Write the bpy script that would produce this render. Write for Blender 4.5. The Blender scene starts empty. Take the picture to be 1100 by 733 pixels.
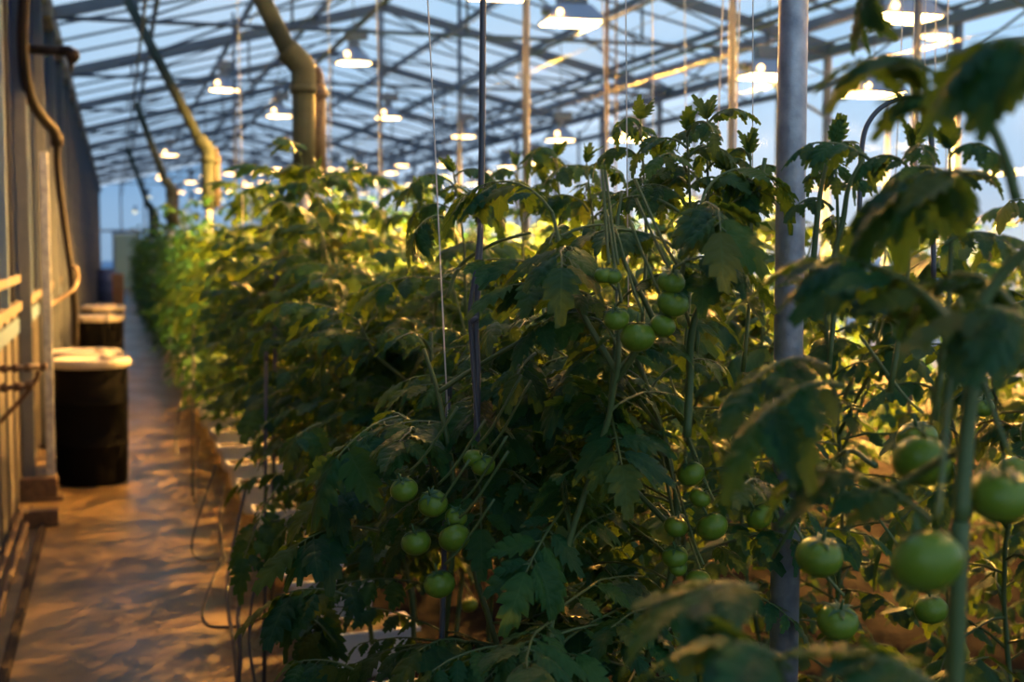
import bpy, bmesh, math, random
import numpy as np
from mathutils import Vector, Matrix

PI = math.pi
rng = random.Random(7)
nrg = np.random.default_rng(11)
scn = bpy.context.scene
COL = scn.collection

# ------------------------------------------------------------------ camera geometry
W, H, F = 1100.0, 733.0, 1450.0
YAW, PITCH = math.radians(16.3), math.radians(4.12)
CAM = Vector((0.0, 0.0, 1.7))
FW = Vector((math.sin(YAW) * math.cos(PITCH), math.cos(YAW) * math.cos(PITCH), -math.sin(PITCH)))
RT = Vector((math.cos(YAW), -math.sin(YAW), 0.0))
UP = RT.cross(FW)


def ray(px, py):
    return FW + RT * ((px - W / 2) / F) - UP * ((py - H / 2) / F)


def at(px, py, d):
    return CAM + ray(px, py) * d


def onz(px, py, z):
    r = ray(px, py)
    return CAM + r * ((z - CAM.z) / r.z)


ORD = ("first second third fourth fifth sixth seventh eighth ninth tenth eleventh twelfth thirteenth fourteenth fifteenth "
       "sixteenth seventeenth eighteenth nineteenth twentieth").split()
TENS = {2: "twenty", 3: "thirty", 4: "forty", 5: "fifty", 6: "sixty"}


def ordinal(n):                      # 1-based
    if n <= 20:
        return ORD[n - 1]
    t, u = divmod(n, 10)
    return TENS[t] + "-" + ORD[u - 1] if u else TENS[t][:-1] + "ieth"


# ------------------------------------------------------------------ materials
def mat(name, color=(0.5, 0.5, 0.5), rough=0.6, metal=0.0, spec=0.5, noise=None, bump=None, emis=None):
    m = bpy.data.materials.new(name)
    m.use_nodes = True
    nt = m.node_tree
    b = nt.nodes["Principled BSDF"]
    b.inputs["Base Color"].default_value = (*color, 1)
    b.inputs["Roughness"].default_value = rough
    b.inputs["Metallic"].default_value = metal
    b.inputs["Specular IOR Level"].default_value = spec
    if emis:
        b.inputs["Emission Color"].default_value = (*emis[0], 1)
        b.inputs["Emission Strength"].default_value = emis[1]
    if noise or bump:
        tc = nt.nodes.new("ShaderNodeTexCoord")
    if noise:                        # (scale, other colour, contrast)
        n = nt.nodes.new("ShaderNodeTexNoise")
        n.inputs["Scale"].default_value = noise[0]
        n.inputs["Detail"].default_value = 6
        r = nt.nodes.new("ShaderNodeValToRGB")
        lo, hi = 0.5 - noise[2], 0.5 + noise[2]
        r.color_ramp.elements[0].position, r.color_ramp.elements[1].position = lo, hi
        r.color_ramp.elements[0].color = (*color, 1)
        r.color_ramp.elements[1].color = (*noise[1], 1)
        nt.links.new(tc.outputs["Object"], n.inputs["Vector"])
        nt.links.new(n.outputs["Fac"], r.inputs["Fac"])
        nt.links.new(r.outputs["Color"], b.inputs["Base Color"])
    if bump:                         # (scale, strength)
        n2 = nt.nodes.new("ShaderNodeTexNoise")
        n2.inputs["Scale"].default_value = bump[0]
        bp = nt.nodes.new("ShaderNodeBump")
        bp.inputs["Strength"].default_value = bump[1]
        bp.inputs["Distance"].default_value = 0.01
        nt.links.new(tc.outputs["Object"], n2.inputs["Vector"])
        nt.links.new(n2.outputs["Fac"], bp.inputs["Height"])
        nt.links.new(bp.outputs["Normal"], b.inputs["Normal"])
    return m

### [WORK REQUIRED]
Reproduce the whole listing word for word, setting aside any pictures.

### [ANSWER FOR THIS EXERCISE]
Write the bpy script that would produce this render. Write for Blender 4.5. The Blender scene starts empty. Take the picture to be 1100 by 733 pixels.
import bpy, bmesh, math, random
import numpy as np
from mathutils import Vector, Matrix

PI = math.pi
rng = random.Random(7)
nrg = np.random.default_rng(11)
scn = bpy.context.scene
COL = scn.collection

# ------------------------------------------------------------------ camera geometry
W, H, F = 1100.0, 733.0, 1450.0
YAW, PITCH = math.radians(16.3), math.radians(4.12)
CAM = Vector((0.0, 0.0, 1.7))
FW = Vector((math.sin(YAW) * math.cos(PITCH), math.cos(YAW) * math.cos(PITCH), -math.sin(PITCH)))
RT = Vector((math.cos(YAW), -math.sin(YAW), 0.0))
UP = RT.cross(FW)


def ray(px, py):
    return FW + RT * ((px - W / 2) / F) - UP * ((py - H / 2) / F)


def at(px, py, d):
    return CAM + ray(px, py) * d


def onz(px, py, z):
    r = ray(px, py)
    return CAM + r * ((z - CAM.z) / r.z)


ORD = ("first second third fourth fifth sixth seventh eighth ninth tenth eleventh twelfth thirteenth fourteenth fifteenth "
       "sixteenth seventeenth eighteenth nineteenth twentieth").split()
TENS = {2: "twenty", 3: "thirty", 4: "forty", 5: "fifty", 6: "sixty"}


def ordinal(n):                      # 1-based
    if n <= 20:
        return ORD[n - 1]
    t, u = divmod(n, 10)
    return TENS[t] + "-" + ORD[u - 1] if u else TENS[t][:-1] + "ieth"


# ------------------------------------------------------------------ materials
def mat(name, color=(0.5, 0.5, 0.5), rough=0.6, metal=0.0, spec=0.5, noise=None, bump=None, emis=None):
    m = bpy.data.materials.new(name)
    m.use_nodes = True
    nt = m.node_tree
    b = nt.nodes["Principled BSDF"]
    b.inputs["Base Color"].default_value = (*color, 1)
    b.inputs["Roughness"].default_value = rough
    b.inputs["Metallic"].default_value = metal
    b.inputs["Specular IOR Level"].default_value = spec
    if emis:
        b.inputs["Emission Color"].default_value = (*emis[0], 1)
        b.inputs["Emission Strength"].default_value = emis[1]
    if noise or bump:
        tc = nt.nodes.new("ShaderNodeTexCoord")
    if noise:                        # (scale, other colour, contrast)
        n = nt.nodes.new("ShaderNodeTexNoise")
        n.inputs["Scale"].default_value = noise[0]
        n.inputs["Detail"].default_value = 6
        r = nt.nodes.new("ShaderNodeValToRGB")
        lo, hi = 0.5 - noise[2], 0.5 + noise[2]
        r.color_ramp.elements[0].position, r.color_ramp.elements[1].position = lo, hi
        r.color_ramp.elements[0].color = (*color, 1)
        r.color_ramp.elements[1].color = (*noise[1], 1)
        nt.links.new(tc.outputs["Object"], n.inputs["Vector"])
        nt.links.new(n.outputs["Fac"], r.inputs["Fac"])
        nt.links.new(r.outputs["Color"], b.inputs["Base Color"])
    if bump:                         # (scale, strength)
        n2 = nt.nodes.new("ShaderNodeTexNoise")
        n2.inputs["Scale"].default_value = bump[0]
        bp = nt.nodes.new("ShaderNodeBump")
        bp.inputs["Strength"].default_value = bump[1]
        bp.inputs["Distance"].default_value = 0.01
        nt.links.new(tc.outputs["Object"], n2.inputs["Vector"])
        nt.links.new(n2.outputs["Fac"], bp.inputs["Height"])
        nt.links.new(bp.outputs["Normal"], b.inputs["Normal"])
    return m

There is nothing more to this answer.